** WRITTEN INSTRUCTION **
Would you print the material exactly, starting at its first line and ending at the line holding "(0.95, 0.97, 1.0))"?

** SOURCE MATERIAL **
==*==

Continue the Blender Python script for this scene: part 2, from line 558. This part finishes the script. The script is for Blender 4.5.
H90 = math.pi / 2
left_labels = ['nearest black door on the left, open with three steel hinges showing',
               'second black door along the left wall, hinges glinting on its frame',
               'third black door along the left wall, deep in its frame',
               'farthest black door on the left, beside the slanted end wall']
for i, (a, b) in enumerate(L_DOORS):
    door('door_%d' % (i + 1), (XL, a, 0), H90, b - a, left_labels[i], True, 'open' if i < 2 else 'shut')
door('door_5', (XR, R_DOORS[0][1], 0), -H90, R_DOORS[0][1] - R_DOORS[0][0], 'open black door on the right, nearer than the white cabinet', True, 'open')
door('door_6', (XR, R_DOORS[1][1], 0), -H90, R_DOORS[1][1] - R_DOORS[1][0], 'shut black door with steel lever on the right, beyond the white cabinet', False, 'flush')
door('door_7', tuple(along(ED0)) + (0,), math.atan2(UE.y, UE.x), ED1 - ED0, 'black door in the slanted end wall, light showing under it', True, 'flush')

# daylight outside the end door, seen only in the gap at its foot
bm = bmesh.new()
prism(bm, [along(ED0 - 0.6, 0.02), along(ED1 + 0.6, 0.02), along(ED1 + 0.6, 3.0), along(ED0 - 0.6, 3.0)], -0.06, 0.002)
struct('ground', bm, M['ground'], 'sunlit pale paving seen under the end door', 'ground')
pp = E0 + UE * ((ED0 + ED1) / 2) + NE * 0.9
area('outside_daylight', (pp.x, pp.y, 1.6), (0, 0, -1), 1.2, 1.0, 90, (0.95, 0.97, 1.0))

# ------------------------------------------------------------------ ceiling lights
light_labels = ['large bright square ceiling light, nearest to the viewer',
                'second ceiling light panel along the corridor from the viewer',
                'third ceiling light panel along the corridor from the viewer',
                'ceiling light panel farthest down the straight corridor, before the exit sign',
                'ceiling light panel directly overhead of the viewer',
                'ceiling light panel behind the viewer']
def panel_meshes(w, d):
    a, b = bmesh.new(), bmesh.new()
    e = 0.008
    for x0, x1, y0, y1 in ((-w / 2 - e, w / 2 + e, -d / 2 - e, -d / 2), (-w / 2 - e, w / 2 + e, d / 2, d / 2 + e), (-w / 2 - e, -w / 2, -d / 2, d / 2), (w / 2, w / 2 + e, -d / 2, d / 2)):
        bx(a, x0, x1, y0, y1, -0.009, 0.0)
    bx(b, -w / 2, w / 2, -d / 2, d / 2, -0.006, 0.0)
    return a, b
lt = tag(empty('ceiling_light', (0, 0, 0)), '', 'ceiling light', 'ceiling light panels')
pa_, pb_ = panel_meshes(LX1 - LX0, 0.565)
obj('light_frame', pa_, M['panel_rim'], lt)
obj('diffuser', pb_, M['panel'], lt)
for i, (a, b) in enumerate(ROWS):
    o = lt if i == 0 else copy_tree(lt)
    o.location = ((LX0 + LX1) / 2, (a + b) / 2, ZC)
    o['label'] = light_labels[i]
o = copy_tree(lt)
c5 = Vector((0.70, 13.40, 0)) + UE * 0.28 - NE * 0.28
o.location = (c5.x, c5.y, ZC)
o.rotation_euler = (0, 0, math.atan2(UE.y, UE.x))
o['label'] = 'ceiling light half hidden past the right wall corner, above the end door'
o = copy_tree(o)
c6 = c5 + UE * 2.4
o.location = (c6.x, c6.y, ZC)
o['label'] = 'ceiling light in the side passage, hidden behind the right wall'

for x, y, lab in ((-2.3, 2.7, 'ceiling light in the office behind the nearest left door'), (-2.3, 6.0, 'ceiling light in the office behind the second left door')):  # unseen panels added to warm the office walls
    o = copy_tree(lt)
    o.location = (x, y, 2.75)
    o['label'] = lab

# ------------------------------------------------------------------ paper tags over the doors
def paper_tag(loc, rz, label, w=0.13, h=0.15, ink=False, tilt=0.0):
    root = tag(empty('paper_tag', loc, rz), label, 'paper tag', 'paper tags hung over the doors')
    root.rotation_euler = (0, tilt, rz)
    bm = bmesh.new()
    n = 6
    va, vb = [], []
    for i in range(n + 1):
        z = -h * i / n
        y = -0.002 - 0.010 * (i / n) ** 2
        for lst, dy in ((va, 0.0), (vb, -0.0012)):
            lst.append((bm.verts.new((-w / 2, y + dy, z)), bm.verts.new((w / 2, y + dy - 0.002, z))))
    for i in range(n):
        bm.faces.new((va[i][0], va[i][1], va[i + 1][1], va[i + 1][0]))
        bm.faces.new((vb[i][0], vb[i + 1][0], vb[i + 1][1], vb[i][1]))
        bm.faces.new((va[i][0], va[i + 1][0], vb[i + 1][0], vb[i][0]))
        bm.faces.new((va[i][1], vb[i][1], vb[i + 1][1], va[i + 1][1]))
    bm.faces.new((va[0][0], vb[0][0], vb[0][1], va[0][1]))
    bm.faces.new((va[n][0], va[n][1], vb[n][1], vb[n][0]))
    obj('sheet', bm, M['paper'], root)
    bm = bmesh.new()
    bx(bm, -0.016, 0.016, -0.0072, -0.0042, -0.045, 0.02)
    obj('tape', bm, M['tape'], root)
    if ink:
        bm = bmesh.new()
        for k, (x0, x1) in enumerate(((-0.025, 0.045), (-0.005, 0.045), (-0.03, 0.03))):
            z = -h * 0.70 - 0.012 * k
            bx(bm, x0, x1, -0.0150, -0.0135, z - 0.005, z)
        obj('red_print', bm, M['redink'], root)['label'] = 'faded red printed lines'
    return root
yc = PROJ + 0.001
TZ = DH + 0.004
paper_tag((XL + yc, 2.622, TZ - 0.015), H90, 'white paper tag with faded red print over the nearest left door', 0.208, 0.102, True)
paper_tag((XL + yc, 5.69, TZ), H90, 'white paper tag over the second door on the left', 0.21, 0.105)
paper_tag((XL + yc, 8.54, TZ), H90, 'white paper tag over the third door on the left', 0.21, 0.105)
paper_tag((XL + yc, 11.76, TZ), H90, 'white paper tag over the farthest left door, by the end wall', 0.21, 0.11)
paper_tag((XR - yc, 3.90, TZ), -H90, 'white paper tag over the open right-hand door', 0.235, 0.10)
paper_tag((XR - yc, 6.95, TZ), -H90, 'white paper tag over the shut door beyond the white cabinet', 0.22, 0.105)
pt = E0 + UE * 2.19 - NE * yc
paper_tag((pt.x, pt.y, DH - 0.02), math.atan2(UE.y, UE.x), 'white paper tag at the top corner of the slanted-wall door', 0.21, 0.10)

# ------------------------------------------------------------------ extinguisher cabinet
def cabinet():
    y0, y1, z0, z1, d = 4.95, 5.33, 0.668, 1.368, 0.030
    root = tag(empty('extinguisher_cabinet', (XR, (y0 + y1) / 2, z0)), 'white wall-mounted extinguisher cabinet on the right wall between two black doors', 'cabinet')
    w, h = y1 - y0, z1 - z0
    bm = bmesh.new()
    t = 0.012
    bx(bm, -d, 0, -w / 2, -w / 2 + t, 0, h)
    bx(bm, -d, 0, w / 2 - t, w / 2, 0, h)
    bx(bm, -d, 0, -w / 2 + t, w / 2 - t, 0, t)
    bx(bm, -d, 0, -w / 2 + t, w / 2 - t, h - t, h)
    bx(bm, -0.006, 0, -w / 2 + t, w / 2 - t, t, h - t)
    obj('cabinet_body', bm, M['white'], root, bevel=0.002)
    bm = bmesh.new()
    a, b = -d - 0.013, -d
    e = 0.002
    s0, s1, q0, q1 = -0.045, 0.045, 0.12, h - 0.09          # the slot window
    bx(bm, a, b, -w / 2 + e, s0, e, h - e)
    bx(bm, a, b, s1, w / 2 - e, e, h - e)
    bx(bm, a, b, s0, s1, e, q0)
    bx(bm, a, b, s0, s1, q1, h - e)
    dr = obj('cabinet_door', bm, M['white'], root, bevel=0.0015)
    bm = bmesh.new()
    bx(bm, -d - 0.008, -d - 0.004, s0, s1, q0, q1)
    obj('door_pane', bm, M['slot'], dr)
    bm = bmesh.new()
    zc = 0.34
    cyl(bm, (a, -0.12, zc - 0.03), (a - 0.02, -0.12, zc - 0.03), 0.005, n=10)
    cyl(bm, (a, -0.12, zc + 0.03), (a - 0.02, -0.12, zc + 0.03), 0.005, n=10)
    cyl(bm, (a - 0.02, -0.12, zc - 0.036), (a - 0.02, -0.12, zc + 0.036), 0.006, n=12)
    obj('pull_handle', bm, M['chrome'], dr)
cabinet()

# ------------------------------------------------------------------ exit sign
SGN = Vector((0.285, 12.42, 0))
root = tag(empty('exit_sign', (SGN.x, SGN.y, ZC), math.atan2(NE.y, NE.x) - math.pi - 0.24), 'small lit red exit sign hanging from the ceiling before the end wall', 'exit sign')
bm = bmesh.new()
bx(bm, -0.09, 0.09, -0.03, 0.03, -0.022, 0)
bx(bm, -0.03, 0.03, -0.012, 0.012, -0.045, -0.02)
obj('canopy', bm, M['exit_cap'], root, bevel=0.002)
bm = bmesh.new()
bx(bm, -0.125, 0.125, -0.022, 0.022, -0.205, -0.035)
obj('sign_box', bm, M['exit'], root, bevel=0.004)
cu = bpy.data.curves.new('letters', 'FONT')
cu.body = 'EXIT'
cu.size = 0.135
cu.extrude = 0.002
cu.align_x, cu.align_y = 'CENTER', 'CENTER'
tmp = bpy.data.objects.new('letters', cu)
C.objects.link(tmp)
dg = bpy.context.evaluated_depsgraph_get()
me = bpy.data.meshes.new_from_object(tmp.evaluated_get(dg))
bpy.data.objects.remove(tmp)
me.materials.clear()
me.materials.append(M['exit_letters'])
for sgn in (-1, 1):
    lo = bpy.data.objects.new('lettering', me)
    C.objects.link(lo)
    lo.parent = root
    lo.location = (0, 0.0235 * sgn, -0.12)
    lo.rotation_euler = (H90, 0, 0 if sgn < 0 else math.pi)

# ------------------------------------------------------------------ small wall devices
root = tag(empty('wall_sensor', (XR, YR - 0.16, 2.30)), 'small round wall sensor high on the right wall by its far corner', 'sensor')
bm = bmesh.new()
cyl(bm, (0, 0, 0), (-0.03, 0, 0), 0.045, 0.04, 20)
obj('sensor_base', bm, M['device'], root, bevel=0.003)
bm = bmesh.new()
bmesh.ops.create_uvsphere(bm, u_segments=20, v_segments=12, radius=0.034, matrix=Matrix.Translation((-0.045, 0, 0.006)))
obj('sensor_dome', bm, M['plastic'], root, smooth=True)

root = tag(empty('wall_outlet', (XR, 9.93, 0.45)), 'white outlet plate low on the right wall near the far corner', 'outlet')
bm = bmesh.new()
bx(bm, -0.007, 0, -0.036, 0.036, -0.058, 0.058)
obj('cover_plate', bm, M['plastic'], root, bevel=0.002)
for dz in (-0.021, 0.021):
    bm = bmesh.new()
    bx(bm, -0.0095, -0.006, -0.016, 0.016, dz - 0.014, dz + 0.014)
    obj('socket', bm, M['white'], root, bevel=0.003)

==*==

** RESPONSE **
Continue the Blender Python script for this scene: part 2, from line 558. This part finishes the script. The script is for Blender 4.5.
H90 = math.pi / 2
left_labels = ['nearest black door on the left, open with three steel hinges showing',
               'second black door along the left wall, hinges glinting on its frame',
               'third black door along the left wall, deep in its frame',
               'farthest black door on the left, beside the slanted end wall']
for i, (a, b) in enumerate(L_DOORS):
    door('door_%d' % (i + 1), (XL, a, 0), H90, b - a, left_labels[i], True, 'open' if i < 2 else 'shut')
door('door_5', (XR, R_DOORS[0][1], 0), -H90, R_DOORS[0][1] - R_DOORS[0][0], 'open black door on the right, nearer than the white cabinet', True, 'open')
door('door_6', (XR, R_DOORS[1][1], 0), -H90, R_DOORS[1][1] - R_DOORS[1][0], 'shut black door with steel lever on the right, beyond the white cabinet', False, 'flush')
door('door_7', tuple(along(ED0)) + (0,), math.atan2(UE.y, UE.x), ED1 - ED0, 'black door in the slanted end wall, light showing under it', True, 'flush')

# daylight outside the end door, seen only in the gap at its foot
bm = bmesh.new()
prism(bm, [along(ED0 - 0.6, 0.02), along(ED1 + 0.6, 0.02), along(ED1 + 0.6, 3.0), along(ED0 - 0.6, 3.0)], -0.06, 0.002)
struct('ground', bm, M['ground'], 'sunlit pale paving seen under the end door', 'ground')
pp = E0 + UE * ((ED0 + ED1) / 2) + NE * 0.9
area('outside_daylight', (pp.x, pp.y, 1.6), (0, 0, -1), 1.2, 1.0, 90, (0.95, 0.97, 1.0))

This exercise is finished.